Resolvent-analysis-based design of airfoil separation control

TL;DR

This paper integrates large-eddy simulations and resolvent analysis to design and optimize active flow control on an airfoil, achieving significant drag reduction and lift increase by tuning actuation parameters based on physics-informed insights.

Contribution

It introduces a combined LES and resolvent analysis framework to predict effective actuation parameters for flow separation control on an airfoil, advancing physics-based control design.

Findings

Achieved up to 49% drag reduction and 54% lift increase with control.

Resolved actuation frequency and spanwise wavelength using resolvent analysis.

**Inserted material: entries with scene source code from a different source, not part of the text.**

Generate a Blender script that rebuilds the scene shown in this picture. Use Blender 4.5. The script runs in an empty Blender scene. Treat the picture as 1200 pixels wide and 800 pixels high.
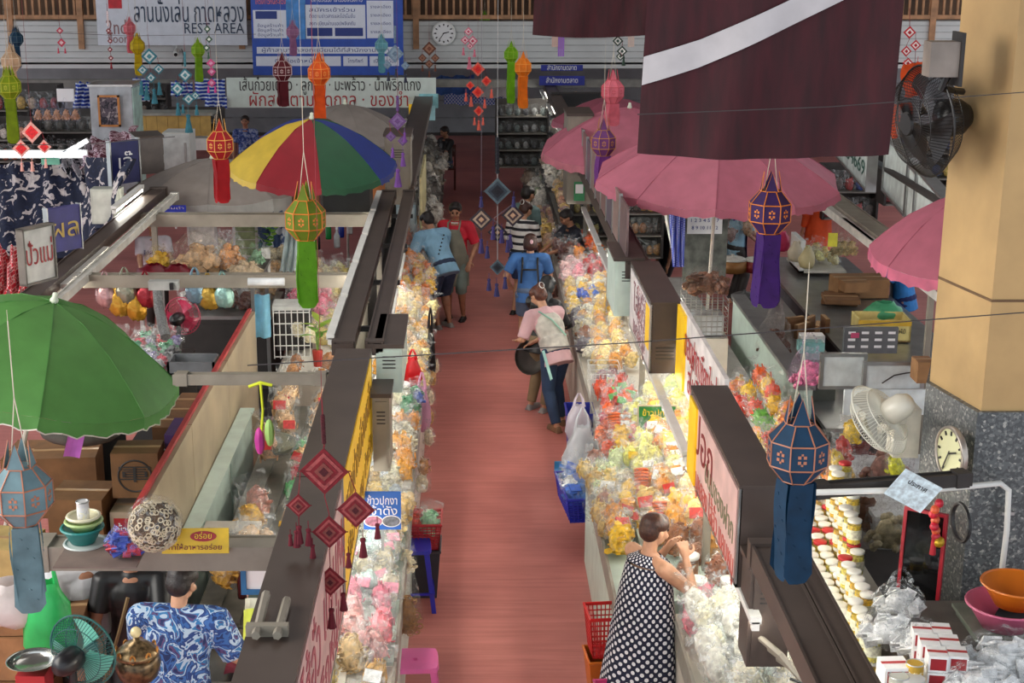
import bpy, math, random
from mathutils import Vector, Matrix, noise
PI = math.pi
scn = bpy.context.scene
COL = scn.collection
# ---------------- camera ----------------
F, XV, YH, H = 1750.0, 548.0, -80.0, 5.2
TH = math.atan((400 - YH) / F); CT, ST = math.cos(TH), math.sin(TH)
cam = bpy.data.cameras.new('camera'); camo = bpy.data.objects.new('camera', cam); COL.objects.link(camo)
camo.location = (0, 0, H); camo.rotation_euler = (PI / 2 - TH, 0, 0)
cam.sensor_width = 36; cam.lens = F / 1200 * 36; cam.shift_x = (600 - XV) / 1200; cam.clip_end = 200
scn.camera = camo
# ---------------- world, added fill lights, exposure ----------------
w = bpy.data.worlds.new('world'); scn.world = w; w.use_nodes = True
bg = w.node_tree.nodes['Background']; bg.inputs[0].default_value = (0.86, 0.93, 1.0, 1); bg.inputs[1].default_value = 1.2
def area(name, loc, rot, sx, sy, e, col):
    l = bpy.data.lights.new(name, 'AREA'); l.shape = 'RECTANGLE'; l.size = sx; l.size_y = sy; l.energy = e; l.color = col
    o = bpy.data.objects.new(name, l); COL.objects.link(o); o.location = loc; o.rotation_euler = rot; return o
area('fill_light', (-9, 5, 6.5), (0, math.radians(-62), 0), 5, 9, 1000, (1, .95, .88))  # added fill shining in from the left
area('fill_light', (0, 16, 8.6), (0, 0, 0), 5, 9, 170, (1, .95, .9))  # added overhead fill hung below the closed ceiling
scn.view_settings.view_transform = 'Standard'; scn.view_settings.look = 'None'
scn.view_settings.exposure = 0.28; scn.view_settings.gamma = 1.0
try: scn.view_settings.use_curve_mapping = False
except Exception: pass
try: scn.cycles.transparent_max_bounces = 14; scn.cycles.max_bounces = 7; scn.cycles.caustics_reflective = False; scn.cycles.caustics_refractive = False
except Exception: pass

# ---------------- helpers ----------------
R = random.Random(7)
def at(px, py, z=None, Y=None, X=None):
    u = (py - 400) / F; v = (px - XV) / F
    dn = ST + CT * u; fw = CT - ST * u
    s = (H - z) / dn if z is not None else Y / fw if Y is not None else X / v
    return Vector((v * s, fw * s, H - dn * s))
def lin(c): return tuple((x / 255 / 12.92 if x / 255 <= .04045 else ((x / 255 + .055) / 1.055) ** 2.4) for x in c)
MC = {}
def nodes(name):
    m = bpy.data.materials.new(name); m.use_nodes = True; nt = m.node_tree
    return m, nt, nt.nodes['Principled BSDF']
def N(nt, t, **k):
    n = nt.nodes.new(t)
    for a, b in k.items():
        if a.startswith('_'): setattr(n, a[1:], b)
        else: n.inputs[a.replace('__', ' ')].default_value = b
    return n
def ramp(nt, stops, mode='LINEAR'):
    n = nt.nodes.new('ShaderNodeValToRGB'); r = n.color_ramp; r.interpolation = mode
    while len(r.elements) < len(stops): r.elements.new(.5)
    for e, (p, c) in zip(r.elements, stops): e.position = p; e.color = (*lin(c), 1)
    return n
def mat(c, rough=.6, metal=0, var=.12, scale=6, bump=0, bscale=60, emit=0, alpha=1, trans=0, coat=0, stretch=None, rnd=0):
    key = ('m', c, rough, metal, var, scale, bump, bscale, emit, alpha, trans, coat, stretch, rnd)
    if key in MC: return MC[key]
    m, nt, b = nodes('mat'); L = nt.links.new
    b.inputs['Roughness'].default_value = rough; b.inputs['Metallic'].default_value = metal
    b.inputs['Coat Weight'].default_value = coat
    tc = N(nt, 'ShaderNodeTexCoord'); src = tc.outputs['Object']
    if stretch:
        mp = N(nt, 'ShaderNodeMapping'); mp.inputs['Scale'].default_value = stretch; L(src, mp.inputs[0]); src = mp.outputs[0]
    if var:
        n = N(nt, 'ShaderNodeTexNoise', Scale=scale, Detail=4.0); L(src, n.inputs['Vector'])
        lo = tuple(x * (1 - var) for x in c); hi = tuple(min(255, x * (1 + var * .7)) for x in c)
        r = ramp(nt, [(.3, lo), (.7, hi)]); L(n.outputs[0], r.inputs[0]); out = r.outputs[0]
        if rnd:
            oi = N(nt, 'ShaderNodeObjectInfo'); hs = N(nt, 'ShaderNodeHueSaturation')
            ma = N(nt, 'ShaderNodeMapRange'); ma.inputs[3].default_value = 1 - rnd; ma.inputs[4].default_value = 1 + rnd
            mh = N(nt, 'ShaderNodeMapRange'); mh.inputs[3].default_value = .5 - rnd * .06; mh.inputs[4].default_value = .5 + rnd * .06
            L(oi.outputs['Random'], ma.inputs[0]); L(oi.outputs['Random'], mh.inputs[0]); L(ma.outputs[0], hs.inputs['Value']); L(mh.outputs[0], hs.inputs['Hue']); L(out, hs.inputs['Color']); out = hs.outputs[0]
        L(out, b.inputs['Base Color'])
    else: b.inputs['Base Color'].default_value = (*lin(c), 1)
    if bump:
        n2 = N(nt, 'ShaderNodeTexNoise', Scale=bscale, Detail=3.0); L(src, n2.inputs['Vector'])
        bp = N(nt, 'ShaderNodeBump', Strength=bump, Distance=.01); L(n2.outputs[0], bp.inputs['Height']); L(bp.outputs[0], b.inputs['Normal'])
    if emit: b.inputs['Emission Color'].default_value = (*lin(c), 1); b.inputs['Emission Strength'].default_value = emit
    if alpha < 1: b.inputs['Alpha'].default_value = alpha
    if trans:   # thin cloth or plastic that lets some light through
        tr = N(nt, 'ShaderNodeBsdfTranslucent'); tr.inputs[0].default_value = (*lin(c), 1)
        mx = N(nt, 'ShaderNodeMixShader', Fac=trans); L(b.outputs[0], mx.inputs[1]); L(tr.outputs[0], mx.inputs[2])
        L(mx.outputs[0], nt.nodes['Material Output'].inputs[0])
    MC[key] = m; return m
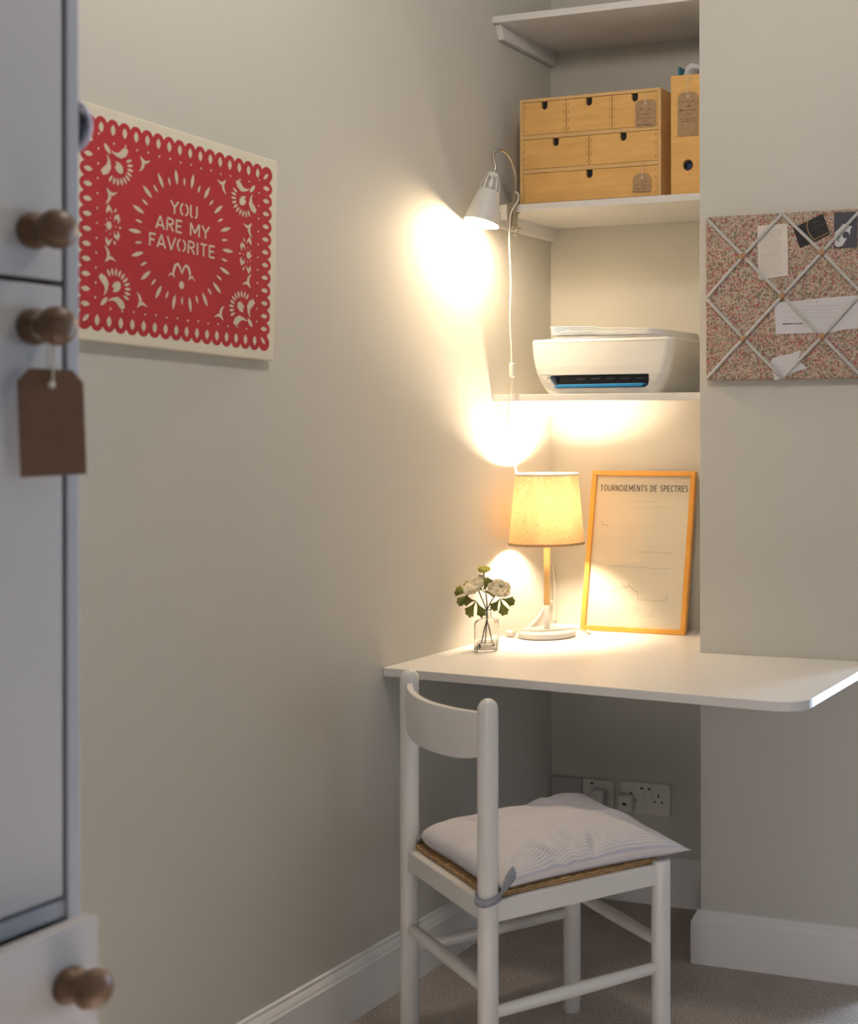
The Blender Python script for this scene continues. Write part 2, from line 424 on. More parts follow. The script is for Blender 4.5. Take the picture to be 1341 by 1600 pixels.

Validated resolvent analysis as a predictive tool for flow control effectiveness.

Abstract

We combine three-dimensional (3D) large-eddy simulations (LES) and resolvent analysis to design active separation control techniques on a NACA 0012 airfoil. Spanwise-periodic flows over the airfoil at a chord-based Reynolds number of $23,000$ and a free-stream Mach number of $0.3$ are considered at two post-stall angles of attack of $6^\circ$ and $9^\circ$. Near the leading edge, localized unsteady thermal actuation is introduced in an open-loop manner with two tunable parameters of actuation frequency and spanwise wavelength. For the most successful control case that achieves full reattachment, we observe a reduction in drag by up to $49\%$ and increase in lift by up to $54\%$. To provide physics-based guidance for the effective choice of these control input parameters, we conduct global resolvent analysis on the baseline turbulent mean flows to identify the actuation frequency and wavenumber that provide high energy amplification. The present analysis also considers the use of a temporal filter to limit the time horizon for assessing the energy amplification to extend resolvent analysis to unstable base flows. We incorporate the amplification and response mode from resolvent analysis to provide a metric that quantifies momentum mixing associated with the modal structure. By comparing this metric from resolvent analysis and the LES results of controlled flows, we demonstrate that resolvent analysis can predict the effective range of actuation frequency as well as the global response to the actuation input. Supported by the agreements between the results from resolvent analysis and LES, we believe that this study provides insights for the use of resolvent analysis in guiding future active flow control.